How to Choose Books About Modern Architecture
Books about modern architecture fall into several categories, and knowing what you need helps you pick the right one. Theory texts like Venturi’s or Rossi’s give you intellectual frameworks for making design decisions. Monographs (like S, M, L, XL) show how specific firms translate ideas into built work. Reference books like Ching’s provide visual tools you return to repeatedly. And experiential texts like Pallasmaa’s or Rasmussen’s sharpen your awareness of how spaces affect people.
A balanced reading diet draws from all four categories. If your shelf is heavy on monographs but light on theory, you may struggle to articulate why your designs look the way they do. If you read only theory, you may find it hard to translate ideas into buildable projects. The ten books on architecture listed above cover all four categories, giving you a well-rounded foundation. For a broader selection organized by skill level, see our guide to must-read architecture books for design enthusiasts.
Building a Reading Habit as an Architect
Architects are busy. Project deadlines, client meetings, and site visits leave little room for reading. But even 15 to 20 minutes a day adds up to several books a year. The key is to treat reading as part of your professional development, the same way you would attend a conference or take a software training course.
Start with shorter texts. Zumthor’s Thinking Architecture and Pallasmaa’s The Eyes of the Skin can each be read in a few sittings. Ching’s book works well as a reference you dip into when needed rather than reading cover to cover. Save longer commitments like S, M, L, XL for vacation periods or slow stretches between projects.
Building a personal library also signals seriousness about your craft. When clients visit your office and see a well-used collection of architecture books and magazines, it reinforces the message that your design decisions are informed by knowledge, not guesswork. For architects at any career stage, these must-read books for architects form the core of that collection.
✅ Key Takeaways
- Francis D.K. Ching’s Architecture: Form, Space, and Order is the standard visual reference for spatial design concepts used by schools and firms worldwide.
- Theoretical texts by Venturi, Rossi, and Pallasmaa provide intellectual frameworks that help architects explain and defend their design decisions.
- Vitruvius’s firmitas, utilitas, venustas framework remains the simplest and most durable method for evaluating architectural quality after over 2,000 years.
- A well-rounded reading list balances theory, monographs, reference books, and experiential texts to strengthen both creative and technical abilities.

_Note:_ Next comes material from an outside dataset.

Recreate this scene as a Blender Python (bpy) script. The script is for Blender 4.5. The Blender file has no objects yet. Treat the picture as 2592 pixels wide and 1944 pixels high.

- Even 15 to 20 minutes of daily reading builds significant knowledge over a year, making it one of the most accessible forms of professional development for architects.
Final Thoughts
The ten books listed here are not the only good books about architecture, but they represent a tested starting point. Each has shaped how generations of architects think about space, structure, and meaning. Whether you are a student building your first reading list or a practitioner looking for fresh perspective, working through these titles will strengthen your design vocabulary and deepen your understanding of what architecture can achieve. Start with the book that addresses your most pressing gap, and let each one lead you to the next.